El vínculo entre política y arte ha sido siempre una tradición en la historia de la humanidad. Como medio de comunicación ha servido para la transmisión de ideas, para visualizar hechos históricos, para propagar filias y fobias, sin olvidar que las religiones, con su iconografía y por su vinculación tan estrecha con la política, han utilizado, en todos los tiempos, el arte como fuente de riqueza expresiva. Fueron grandes mecenas al igual que gobernantes, reyes y demás familias influyentes, por lo que, arte, política y religión formaron un tándem enmarcados en un contexto histórico y cultural en cada momento.

El gran auge del arte, en tiempos pasados, tuvo su leitmotiv en una población generalizada con un índice altísimo de analfabetismo, por lo tanto la única manera de llegar a transmitir un hecho, una filosofía, y también como medio de persuasión de ideologías, era utilizar la imagen como lenguaje universal.

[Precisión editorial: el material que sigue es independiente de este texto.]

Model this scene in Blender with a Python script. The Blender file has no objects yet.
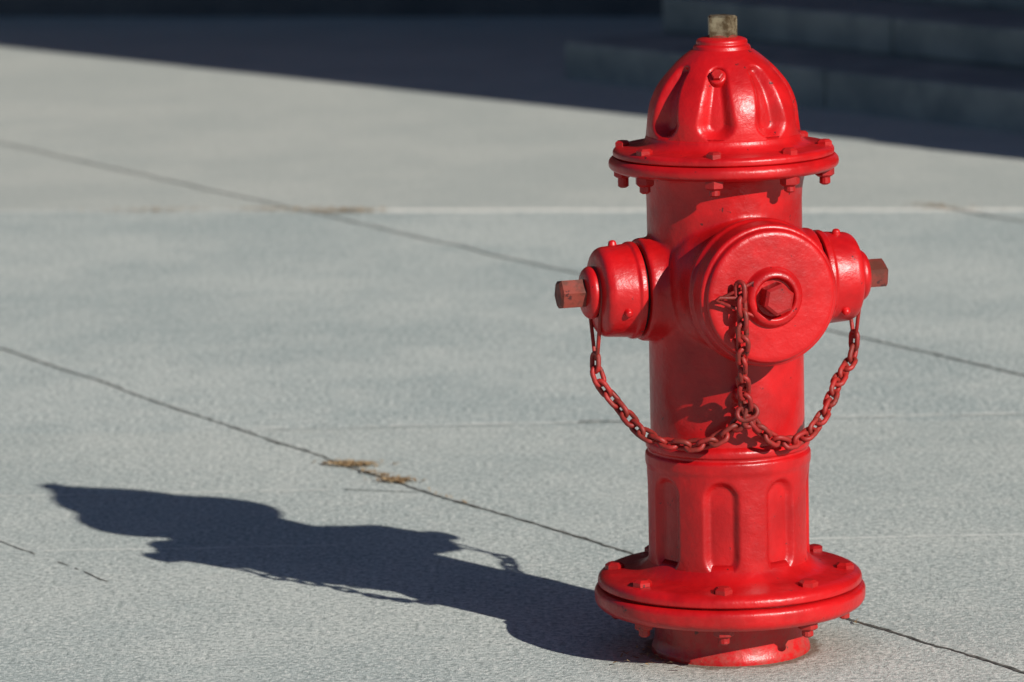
import bpy, bmesh, math, random
from mathutils import Vector, Matrix, noise
random.seed(7)
R=math.radians
scene=bpy.context.scene
col=scene.collection
# ---------------- camera -------------
CAM=Vector((-0.295,-6.117,1.442)); PITCH=R(9.30); ROLL=R(1.3)
cd=bpy.data.cameras.new("camera"); cam=bpy.data.objects.new("camera",cd); col.objects.link(cam)
cd.sensor_width=36; cd.lens=36*4500/1024; cd.clip_end=3000; cd.clip_start=0.1
cam.matrix_world=Matrix.Translation(CAM)@Matrix.Rotation(math.pi/2-PITCH,4,'X')@Matrix.Rotation(-ROLL,4,'Z')
cd.dof.use_dof=True; cd.dof.focus_distance=6.05; cd.dof.aperture_fstop=6.7
scene.camera=cam
# ---------------- light ----------------
AZ=R(140.35); EL=R(27.6)
sund=Vector((math.sin(AZ)*math.cos(EL),math.cos(AZ)*math.cos(EL),math.sin(EL)))
sl=bpy.data.lights.new("sun","SUN"); sl.energy=5.0; sl.angle=R(0.5); sl.color=(1.0,0.97,0.91)
so=bpy.data.objects.new("sun",sl); col.objects.link(so)
so.rotation_euler=sund.to_track_quat('Z','Y').to_euler(); so.location=(6,-8,8)
w=bpy.data.worlds.new("World"); scene.world=w; w.use_nodes=True
nt=w.node_tree; bg=nt.nodes["Background"]
sky=nt.nodes.new("ShaderNodeTexSky"); sky.sky_type='NISHITA'; sky.sun_disc=False
sky.sun_elevation=EL; sky.sun_rotation=AZ; sky.ozone_density=5.0; sky.dust_density=0.3
nt.links.new(sky.outputs[0],bg.inputs[0]); bg.inputs[1].default_value=0.05
scene.view_settings.view_transform='Standard'; scene.view_settings.look='None'; scene.view_settings.exposure=0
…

La política y el arte, a través de los siglos, han sido culturalmente inestables y diferentes, no es lo mismo hablar de la cultura griega que de la romana, del Renacimiento o de la contemporaneidad, aunque comparten un denominador común: perseguían un mismo objetivo que era comunicar influenciando, por lo que habría que pensar que, en muchos casos, esa vinculación tiende hacia la acción de hacer política y aquí entraría también a formar parte el activismo político, el artista como sujeto activo que recurre a prácticas y procedimientos utilizados por él como medio de lenguaje semiótico, entrando de manera directa con lo que le rodea, dando a entender que el arte no es un hecho aislado desconectado de la realidad, es por lo que el arte de nuestro tiempo refleja muy claramente una realidad confusa, conectada de forma reticular y, al mismo tiempo, cada vez más aislada.

Cuando el arte es utilizado como herramienta política, los parámetros cambian y se convierte en el vasallo servil de la oligarquía, lo hemos visto cuando la Generalitat de Cataluña anuncia la retirada de varias pinturas de temas históricos del siglo XV realizadas por el pintor Carlos Vázquez Úbeda (1869-1944) en el Salón de Sant Jordi, sede del Ejecutivo autonómico, por considerar estos murales «obras muy connotadas, de autores secundarios, ocultando otros anteriores realizados por el pintor Joaquín Torres García» (1874-1949). Personalmente me interesa más la pintura de Torres García, pero esa no es la cuestión, realmente lo que están dando a entender no es la predilección por las pinturas de Torres García porque las consideran mejores los veinte expertos que lo han decidido, desde luego que no, el matiz de la «connotación» a la que aluden evidencia la politización del arte.

Esto me recuerda cuando conocí, en el Rockefeller Centre de Manhattan, los magníficos murales que el magnate John Davison Rockefeller encargó al artista Joseph María Sert para que pintara encima de los que había realizado el pintor mexicano Diego Rivera, el magnate quiso eliminarlos por considerarlos con connotaciones de ideologías subversivas. Sin duda, Sert hizo un trabajo magnífico a pesar de haberse atrevido a malograr la obra de Rivera, por eso es difícil entender y visibilizar la compleja política que la producción artística ofrece, una realidad retratada desde la visión del artista, del político o del statu quo.